Sayın Yılmaz Özdil’e Açık Mektup,
"Akkoyunlular" konulu yazınızı tekrar okuyup ve etrafınıza bakınız Yılmaz Bey. Görmek için değil bakmak için lütfen. Hiç bir sorumlu yazar, "Yazdım orada kaldı." Diyemez. Bu yazıyla çok kalp kırdınız, milyonlarca gönül incittiniz. Yazdıklarınızın haklı yanları olabilir. Bunu tartışmak dahi istemiyorum. Ama yazdıklarınızın kırıcı yönleri de var. Bu gönül kırmak sizin zannettiğiniz gibi okuyucu tepkisi değil. Yani size parti zihniyetinde olanlar tepki gösterse asla bunları yazmazdım. Bu işin partiyle bir bağlantısı yok. Ben ülkücü biriyim. Yıllardır sizi okurum. Hoşuma gitmeyen yazılarınız dahi olsa yine zevk alarak takip ederim yazılarınızı.

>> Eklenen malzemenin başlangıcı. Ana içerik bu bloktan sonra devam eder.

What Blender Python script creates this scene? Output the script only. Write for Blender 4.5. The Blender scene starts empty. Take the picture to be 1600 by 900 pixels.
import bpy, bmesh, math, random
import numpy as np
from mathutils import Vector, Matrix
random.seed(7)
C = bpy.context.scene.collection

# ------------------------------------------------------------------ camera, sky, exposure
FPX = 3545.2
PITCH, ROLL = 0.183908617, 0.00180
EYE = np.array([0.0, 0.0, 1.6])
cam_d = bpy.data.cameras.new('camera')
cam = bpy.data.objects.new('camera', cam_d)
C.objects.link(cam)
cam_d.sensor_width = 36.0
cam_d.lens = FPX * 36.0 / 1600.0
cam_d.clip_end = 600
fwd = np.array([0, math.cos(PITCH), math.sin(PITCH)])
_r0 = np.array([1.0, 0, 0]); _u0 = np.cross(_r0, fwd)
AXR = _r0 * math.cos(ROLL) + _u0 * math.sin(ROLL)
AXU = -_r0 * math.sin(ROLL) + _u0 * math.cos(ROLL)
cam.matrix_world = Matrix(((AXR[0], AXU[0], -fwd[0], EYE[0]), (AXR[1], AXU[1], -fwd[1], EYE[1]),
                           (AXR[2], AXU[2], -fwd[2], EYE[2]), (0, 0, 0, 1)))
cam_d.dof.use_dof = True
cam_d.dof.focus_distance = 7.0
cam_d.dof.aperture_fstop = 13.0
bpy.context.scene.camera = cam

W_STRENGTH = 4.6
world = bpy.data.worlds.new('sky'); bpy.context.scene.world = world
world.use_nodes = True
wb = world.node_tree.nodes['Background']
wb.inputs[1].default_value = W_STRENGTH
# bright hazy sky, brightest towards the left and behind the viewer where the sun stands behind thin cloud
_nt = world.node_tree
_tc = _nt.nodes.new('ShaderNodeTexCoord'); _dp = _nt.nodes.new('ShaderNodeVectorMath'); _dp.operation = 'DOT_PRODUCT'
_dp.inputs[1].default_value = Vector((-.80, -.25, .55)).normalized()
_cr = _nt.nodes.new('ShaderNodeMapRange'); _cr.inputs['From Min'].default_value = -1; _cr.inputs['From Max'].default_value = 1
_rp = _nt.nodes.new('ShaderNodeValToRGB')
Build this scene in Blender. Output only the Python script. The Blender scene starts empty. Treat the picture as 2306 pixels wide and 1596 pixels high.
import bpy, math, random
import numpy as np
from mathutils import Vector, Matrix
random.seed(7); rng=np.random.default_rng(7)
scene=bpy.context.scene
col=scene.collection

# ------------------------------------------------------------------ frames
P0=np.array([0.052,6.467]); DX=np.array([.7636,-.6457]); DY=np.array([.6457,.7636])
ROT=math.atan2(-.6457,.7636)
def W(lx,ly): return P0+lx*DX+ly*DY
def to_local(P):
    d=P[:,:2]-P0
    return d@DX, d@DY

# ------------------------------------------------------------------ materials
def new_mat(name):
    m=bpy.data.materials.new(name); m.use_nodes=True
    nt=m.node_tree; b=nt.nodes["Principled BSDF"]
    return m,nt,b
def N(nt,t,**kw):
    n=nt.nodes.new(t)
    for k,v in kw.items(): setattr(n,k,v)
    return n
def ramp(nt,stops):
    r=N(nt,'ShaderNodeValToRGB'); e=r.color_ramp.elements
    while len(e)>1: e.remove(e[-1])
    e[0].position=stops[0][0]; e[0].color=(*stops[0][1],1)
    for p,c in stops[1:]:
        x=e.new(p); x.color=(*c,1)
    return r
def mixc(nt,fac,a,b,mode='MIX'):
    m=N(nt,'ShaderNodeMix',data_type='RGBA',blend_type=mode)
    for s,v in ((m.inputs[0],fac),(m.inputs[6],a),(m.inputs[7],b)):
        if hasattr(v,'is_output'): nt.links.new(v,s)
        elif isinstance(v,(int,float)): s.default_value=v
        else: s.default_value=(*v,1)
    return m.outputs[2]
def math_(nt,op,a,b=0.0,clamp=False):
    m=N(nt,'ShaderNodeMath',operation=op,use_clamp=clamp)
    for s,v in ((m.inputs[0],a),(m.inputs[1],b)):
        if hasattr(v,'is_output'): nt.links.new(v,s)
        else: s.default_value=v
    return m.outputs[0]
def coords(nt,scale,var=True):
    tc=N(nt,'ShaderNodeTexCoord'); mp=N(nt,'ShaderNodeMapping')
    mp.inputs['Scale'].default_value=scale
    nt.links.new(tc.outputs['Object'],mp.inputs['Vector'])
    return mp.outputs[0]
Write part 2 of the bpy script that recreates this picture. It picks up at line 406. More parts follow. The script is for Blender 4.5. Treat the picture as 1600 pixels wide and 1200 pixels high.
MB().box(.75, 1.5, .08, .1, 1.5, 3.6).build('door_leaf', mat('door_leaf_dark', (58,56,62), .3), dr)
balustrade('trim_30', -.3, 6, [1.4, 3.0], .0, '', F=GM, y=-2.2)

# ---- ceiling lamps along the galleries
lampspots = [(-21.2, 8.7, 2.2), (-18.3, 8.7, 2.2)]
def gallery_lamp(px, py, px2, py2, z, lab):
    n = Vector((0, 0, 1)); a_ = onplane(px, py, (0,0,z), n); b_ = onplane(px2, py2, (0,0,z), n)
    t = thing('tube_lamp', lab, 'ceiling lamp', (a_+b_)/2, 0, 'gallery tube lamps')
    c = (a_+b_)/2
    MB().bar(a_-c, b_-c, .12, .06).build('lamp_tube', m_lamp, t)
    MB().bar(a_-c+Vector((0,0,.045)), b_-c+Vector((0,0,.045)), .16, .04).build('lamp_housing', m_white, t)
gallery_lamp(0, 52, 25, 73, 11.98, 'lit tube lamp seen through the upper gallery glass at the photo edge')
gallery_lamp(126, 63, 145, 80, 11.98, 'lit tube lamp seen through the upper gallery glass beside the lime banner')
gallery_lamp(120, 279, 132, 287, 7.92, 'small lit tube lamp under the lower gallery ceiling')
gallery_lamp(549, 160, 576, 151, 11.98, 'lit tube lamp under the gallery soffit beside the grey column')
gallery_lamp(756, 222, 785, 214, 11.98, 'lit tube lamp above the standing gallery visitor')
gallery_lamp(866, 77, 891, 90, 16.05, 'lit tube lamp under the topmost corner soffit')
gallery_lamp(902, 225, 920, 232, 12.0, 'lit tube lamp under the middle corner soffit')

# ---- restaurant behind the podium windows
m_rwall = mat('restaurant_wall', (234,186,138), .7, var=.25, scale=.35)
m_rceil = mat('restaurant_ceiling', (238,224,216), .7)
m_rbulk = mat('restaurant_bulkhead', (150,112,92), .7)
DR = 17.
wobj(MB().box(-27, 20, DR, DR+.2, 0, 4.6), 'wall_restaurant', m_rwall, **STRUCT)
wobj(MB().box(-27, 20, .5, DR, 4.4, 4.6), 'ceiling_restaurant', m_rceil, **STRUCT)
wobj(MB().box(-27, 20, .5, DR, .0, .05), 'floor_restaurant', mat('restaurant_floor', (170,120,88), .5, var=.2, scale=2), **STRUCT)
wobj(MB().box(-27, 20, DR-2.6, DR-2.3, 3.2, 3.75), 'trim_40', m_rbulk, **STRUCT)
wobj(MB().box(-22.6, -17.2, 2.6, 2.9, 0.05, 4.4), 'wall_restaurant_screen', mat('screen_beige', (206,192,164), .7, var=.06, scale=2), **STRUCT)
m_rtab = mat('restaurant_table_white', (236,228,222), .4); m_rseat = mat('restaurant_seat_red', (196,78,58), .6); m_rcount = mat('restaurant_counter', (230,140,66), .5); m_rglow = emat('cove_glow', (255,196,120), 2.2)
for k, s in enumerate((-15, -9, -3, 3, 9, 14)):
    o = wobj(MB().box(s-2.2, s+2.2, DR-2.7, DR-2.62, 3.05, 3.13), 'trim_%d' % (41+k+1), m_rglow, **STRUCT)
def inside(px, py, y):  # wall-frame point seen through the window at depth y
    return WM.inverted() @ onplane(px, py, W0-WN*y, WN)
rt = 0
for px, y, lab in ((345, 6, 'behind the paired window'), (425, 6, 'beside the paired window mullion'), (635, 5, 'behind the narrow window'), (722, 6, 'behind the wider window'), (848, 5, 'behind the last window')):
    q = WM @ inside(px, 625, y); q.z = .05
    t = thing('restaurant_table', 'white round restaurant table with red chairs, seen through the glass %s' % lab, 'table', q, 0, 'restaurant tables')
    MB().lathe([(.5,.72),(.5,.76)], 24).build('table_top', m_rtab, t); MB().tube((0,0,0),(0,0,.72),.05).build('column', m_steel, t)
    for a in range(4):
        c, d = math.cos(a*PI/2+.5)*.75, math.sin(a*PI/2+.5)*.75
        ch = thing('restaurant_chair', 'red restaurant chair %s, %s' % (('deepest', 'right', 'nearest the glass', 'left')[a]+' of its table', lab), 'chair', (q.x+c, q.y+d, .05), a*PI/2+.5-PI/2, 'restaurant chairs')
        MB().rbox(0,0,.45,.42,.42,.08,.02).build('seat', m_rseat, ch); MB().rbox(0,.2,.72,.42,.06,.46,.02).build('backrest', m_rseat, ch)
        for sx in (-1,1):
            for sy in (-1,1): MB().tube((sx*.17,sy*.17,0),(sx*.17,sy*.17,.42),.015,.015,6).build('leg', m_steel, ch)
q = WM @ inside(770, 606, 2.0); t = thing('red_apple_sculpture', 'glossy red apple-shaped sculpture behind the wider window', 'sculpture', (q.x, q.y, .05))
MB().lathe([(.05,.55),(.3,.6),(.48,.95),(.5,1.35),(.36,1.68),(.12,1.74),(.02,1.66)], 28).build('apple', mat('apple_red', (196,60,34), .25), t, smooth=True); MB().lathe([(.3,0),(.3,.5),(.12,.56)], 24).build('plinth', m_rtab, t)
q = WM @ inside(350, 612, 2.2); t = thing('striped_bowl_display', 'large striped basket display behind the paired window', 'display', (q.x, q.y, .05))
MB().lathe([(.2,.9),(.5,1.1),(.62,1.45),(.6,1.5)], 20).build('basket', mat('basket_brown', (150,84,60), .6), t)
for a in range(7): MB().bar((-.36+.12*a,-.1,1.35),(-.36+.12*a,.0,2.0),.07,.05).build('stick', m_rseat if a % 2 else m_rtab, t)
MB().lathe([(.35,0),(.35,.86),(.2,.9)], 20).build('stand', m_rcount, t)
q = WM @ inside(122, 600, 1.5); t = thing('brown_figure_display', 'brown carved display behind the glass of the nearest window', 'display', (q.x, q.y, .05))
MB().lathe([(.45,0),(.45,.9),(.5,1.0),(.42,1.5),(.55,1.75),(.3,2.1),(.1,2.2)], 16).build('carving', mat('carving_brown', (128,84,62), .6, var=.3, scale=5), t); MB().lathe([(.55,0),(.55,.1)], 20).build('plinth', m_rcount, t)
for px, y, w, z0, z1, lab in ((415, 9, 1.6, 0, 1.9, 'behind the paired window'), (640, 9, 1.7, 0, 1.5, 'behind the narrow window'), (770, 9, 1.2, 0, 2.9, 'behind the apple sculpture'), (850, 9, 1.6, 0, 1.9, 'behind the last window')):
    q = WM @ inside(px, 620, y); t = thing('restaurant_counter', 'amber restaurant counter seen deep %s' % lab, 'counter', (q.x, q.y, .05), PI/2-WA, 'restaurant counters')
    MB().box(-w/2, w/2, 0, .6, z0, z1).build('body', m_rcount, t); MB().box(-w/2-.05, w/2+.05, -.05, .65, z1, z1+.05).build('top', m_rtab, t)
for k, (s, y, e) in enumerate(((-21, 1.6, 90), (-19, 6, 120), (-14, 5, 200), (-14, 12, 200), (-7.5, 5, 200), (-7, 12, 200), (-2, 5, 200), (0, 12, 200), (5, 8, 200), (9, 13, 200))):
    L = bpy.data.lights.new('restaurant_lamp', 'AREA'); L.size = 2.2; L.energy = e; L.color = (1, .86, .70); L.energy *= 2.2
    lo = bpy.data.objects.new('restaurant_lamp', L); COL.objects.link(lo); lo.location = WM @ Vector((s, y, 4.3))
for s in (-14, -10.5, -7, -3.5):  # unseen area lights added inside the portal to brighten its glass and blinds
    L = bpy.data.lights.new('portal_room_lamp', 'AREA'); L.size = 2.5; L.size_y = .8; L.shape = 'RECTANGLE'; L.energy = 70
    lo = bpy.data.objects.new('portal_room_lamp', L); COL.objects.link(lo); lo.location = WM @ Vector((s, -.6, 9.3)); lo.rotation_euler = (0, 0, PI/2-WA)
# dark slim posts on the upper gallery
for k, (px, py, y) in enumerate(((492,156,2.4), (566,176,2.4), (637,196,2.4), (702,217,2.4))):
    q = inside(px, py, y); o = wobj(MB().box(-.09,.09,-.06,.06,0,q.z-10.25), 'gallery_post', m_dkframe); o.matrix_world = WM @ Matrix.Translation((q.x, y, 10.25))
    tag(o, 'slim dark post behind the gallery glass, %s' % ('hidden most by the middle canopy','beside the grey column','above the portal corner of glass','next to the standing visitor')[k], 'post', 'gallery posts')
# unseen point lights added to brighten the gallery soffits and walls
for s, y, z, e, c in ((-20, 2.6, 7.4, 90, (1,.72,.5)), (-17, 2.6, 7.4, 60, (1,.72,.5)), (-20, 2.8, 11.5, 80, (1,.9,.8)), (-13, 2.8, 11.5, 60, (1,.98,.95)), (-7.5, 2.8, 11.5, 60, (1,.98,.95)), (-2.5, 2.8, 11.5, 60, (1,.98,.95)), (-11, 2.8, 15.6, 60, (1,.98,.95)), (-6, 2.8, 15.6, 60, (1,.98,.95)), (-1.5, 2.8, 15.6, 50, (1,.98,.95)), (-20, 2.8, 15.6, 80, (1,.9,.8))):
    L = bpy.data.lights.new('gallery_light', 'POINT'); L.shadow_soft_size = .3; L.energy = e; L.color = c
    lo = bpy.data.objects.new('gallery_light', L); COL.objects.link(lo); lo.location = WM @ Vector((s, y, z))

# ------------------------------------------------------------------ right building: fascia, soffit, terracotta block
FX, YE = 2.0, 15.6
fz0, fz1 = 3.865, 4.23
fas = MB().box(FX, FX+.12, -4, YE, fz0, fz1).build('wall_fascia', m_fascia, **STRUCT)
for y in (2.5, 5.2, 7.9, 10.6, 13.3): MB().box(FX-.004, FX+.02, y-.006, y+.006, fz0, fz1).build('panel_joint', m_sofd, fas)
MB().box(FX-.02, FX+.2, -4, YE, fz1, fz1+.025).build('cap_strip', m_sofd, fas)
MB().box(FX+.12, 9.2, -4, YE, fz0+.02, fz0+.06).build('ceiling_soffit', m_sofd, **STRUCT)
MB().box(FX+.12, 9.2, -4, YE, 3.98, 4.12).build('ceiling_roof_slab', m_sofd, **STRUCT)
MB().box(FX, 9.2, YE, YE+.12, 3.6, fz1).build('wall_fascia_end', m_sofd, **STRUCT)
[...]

Hani o Eurovizyon yarışmasında birinci olup da uçar gibi sahneye elinde Türk ve Azerbaycan bayrağıyla koşan Nigar var ya, hani ülkesinde “Türk ve Atatürk!” diye diye gururla gezen ve yazan, satılık bazı çevrelerce eleştirilmesine rağmen asla düşüncelerinden vazgeçmeyen Rebiyye Zerdabi Bacımız var ya, hani "Bir ağacın iki dalı… Azerbaycan Türkiye!" diyen rahmetli Bahtiyar Vahapzade’nin aramızda dolaşan ruhu var ya, hani Bursa’da göğsüne sarıp sarmalayarak özürcü gafillere inat ve o melun karara tepki göstermek için Türkiye Ermenistan maçına giren yürekli Türklerimiz var ya, hani Fuzuli var ya,(siz onu daha iyi bilirsiniz.)hani Samet Vurgun var ya, hani Anarım, Şehriyarım, Yaranım var ya? Hani Van’a ilk elini uzatan Cananım var ya? Siz onları ve o gönülleri bilmez misiniz? İşte onlar kırgın size Sayın Özdil… Onlar…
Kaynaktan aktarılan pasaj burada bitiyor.